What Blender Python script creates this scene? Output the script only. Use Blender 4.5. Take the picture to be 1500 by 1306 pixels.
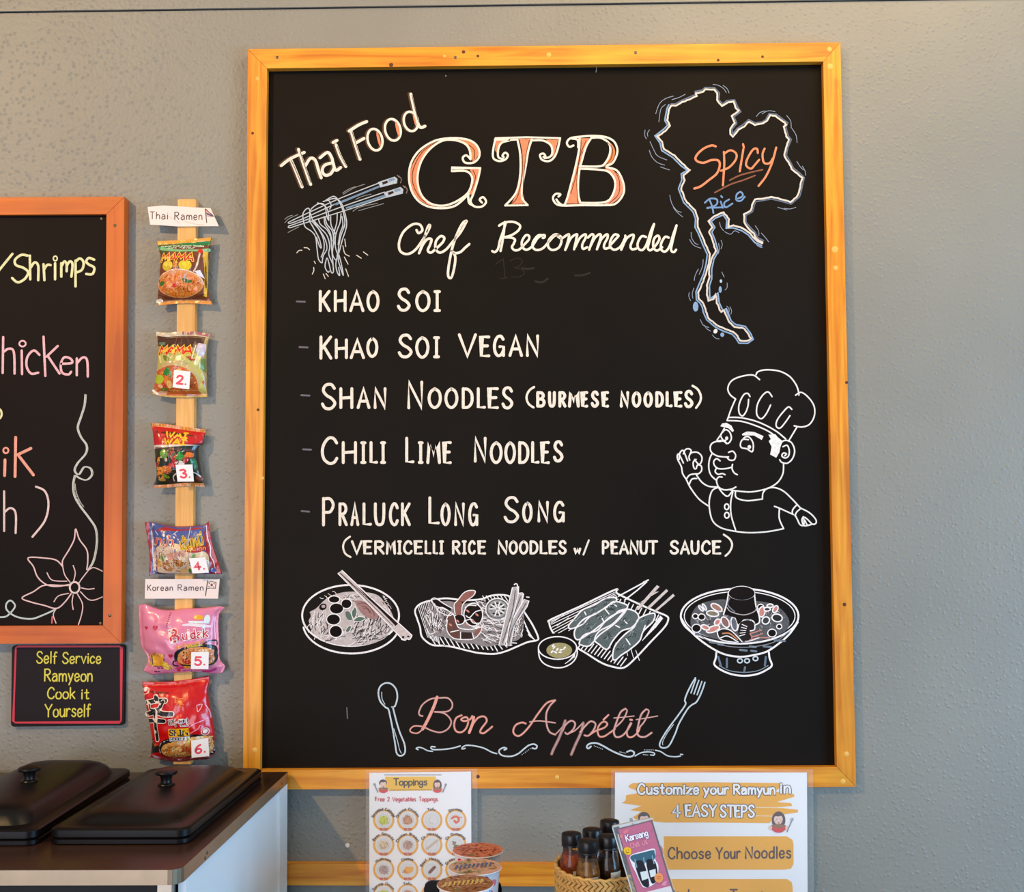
import bpy, bmesh, math, random
from math import sin, cos, pi
from mathutils import Vector, Matrix
from mathutils.geometry import delaunay_2d_cdt

random.seed(7)
scene = bpy.context.scene
for o in list(bpy.data.objects):
    bpy.data.objects.remove(o)
C = scene.collection

# ------------------------------------------------------------ camera
TILT, YAW, ROLL = 0.05476, -0.01335, -0.00617
CAM = Vector((-0.03991, -2.52117, 1.51981))
FPX = 1700.0
F = Vector((sin(YAW)*cos(TILT), cos(YAW)*cos(TILT), sin(TILT)))
_r = Vector((cos(YAW), -sin(YAW), 0.0))
_u = _r.cross(F)
RT = _r*cos(ROLL) + _u*sin(ROLL)
UP = -_r*sin(ROLL) + _u*cos(ROLL)
cd = bpy.data.cameras.new('camera')
cd.sensor_fit = 'HORIZONTAL'
cd.sensor_width = 36.0
cd.lens = FPX/1500*36.0
cd.clip_start = 0.05
cam = bpy.data.objects.new('camera', cd)
m = Matrix((RT, UP, -F)).transposed().to_4x4()
m.translation = CAM
cam.matrix_world = m
C.objects.link(cam)
scene.camera = cam

# ------------------------------------------------------------ world, lights, exposure
scene.view_settings.view_transform = 'Standard'
scene.view_settings.look = 'None'
scene.view_settings.gamma = 1.0
scene.view_settings.use_curve_mapping = False
scene.view_settings.exposure = -0.06
scene.cycles.use_denoising = True
scene.cycles.max_bounces = 8
scene.cycles.transparent_max_bounces = 24

world = bpy.data.worlds.new('world')
scene.world = world
world.use_nodes = True
bg = world.node_tree.nodes['Background']
bg.inputs[0].default_value = (0.52, 0.76, 1.0, 1)
bg.inputs[1].default_value = 0.40

def lamp(name, kind, loc, target, energy, color, size=0.2, size_y=None, spot=None):
    l = bpy.data.lights.new(name, kind)
    l.energy = energy
    l.color = color
    if kind == 'AREA':
        l.size = size
        if size_y:
            l.shape = 'RECTANGLE'; l.size_y = size_y
    elif kind == 'SPOT':
        l.shadow_soft_size = size
        l.spot_size = spot or 1.6
        l.spot_blend = 0.8
    elif kind == 'POINT':
        l.shadow_soft_size = size
    o = bpy.data.objects.new(name, l)
    o.location = loc
    d = Vector(target) - Vector(loc)
    o.rotation_euler = d.to_track_quat('-Z', 'Y').to_euler()
    C.objects.link(o)
    return o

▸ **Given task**
Omit pictures; set down the rest of the material word for word.

▸ **Result of this task**
What Blender Python script creates this scene? Output the script only. Use Blender 4.5. Take the picture to be 1500 by 1306 pixels.
import bpy, bmesh, math, random
from math import sin, cos, pi
from mathutils import Vector, Matrix
from mathutils.geometry import delaunay_2d_cdt

random.seed(7)
scene = bpy.context.scene
for o in list(bpy.data.objects):
    bpy.data.objects.remove(o)
C = scene.collection

# ------------------------------------------------------------ camera
TILT, YAW, ROLL = 0.05476, -0.01335, -0.00617
CAM = Vector((-0.03991, -2.52117, 1.51981))
FPX = 1700.0
F = Vector((sin(YAW)*cos(TILT), cos(YAW)*cos(TILT), sin(TILT)))
_r = Vector((cos(YAW), -sin(YAW), 0.0))
_u = _r.cross(F)
RT = _r*cos(ROLL) + _u*sin(ROLL)
UP = -_r*sin(ROLL) + _u*cos(ROLL)
cd = bpy.data.cameras.new('camera')
cd.sensor_fit = 'HORIZONTAL'
cd.sensor_width = 36.0
cd.lens = FPX/1500*36.0
cd.clip_start = 0.05
cam = bpy.data.objects.new('camera', cd)
m = Matrix((RT, UP, -F)).transposed().to_4x4()
m.translation = CAM
cam.matrix_world = m
C.objects.link(cam)
scene.camera = cam

# ------------------------------------------------------------ world, lights, exposure
scene.view_settings.view_transform = 'Standard'
scene.view_settings.look = 'None'
scene.view_settings.gamma = 1.0
scene.view_settings.use_curve_mapping = False
scene.view_settings.exposure = -0.06
scene.cycles.use_denoising = True
scene.cycles.max_bounces = 8
scene.cycles.transparent_max_bounces = 24

world = bpy.data.worlds.new('world')
scene.world = world
world.use_nodes = True
bg = world.node_tree.nodes['Background']
bg.inputs[0].default_value = (0.52, 0.76, 1.0, 1)
bg.inputs[1].default_value = 0.40

def lamp(name, kind, loc, target, energy, color, size=0.2, size_y=None, spot=None):
    l = bpy.data.lights.new(name, kind)
    l.energy = energy
    l.color = color
    if kind == 'AREA':
        l.size = size
        if size_y:
            l.shape = 'RECTANGLE'; l.size_y = size_y
    elif kind == 'SPOT':
        l.shadow_soft_size = size
        l.spot_size = spot or 1.6
        l.spot_blend = 0.8
    elif kind == 'POINT':
        l.shadow_soft_size = size
    o = bpy.data.objects.new(name, l)
    o.location = loc
    d = Vector(target) - Vector(loc)
    o.rotation_euler = d.to_track_quat('-Z', 'Y').to_euler()
    C.objects.link(o)
    return o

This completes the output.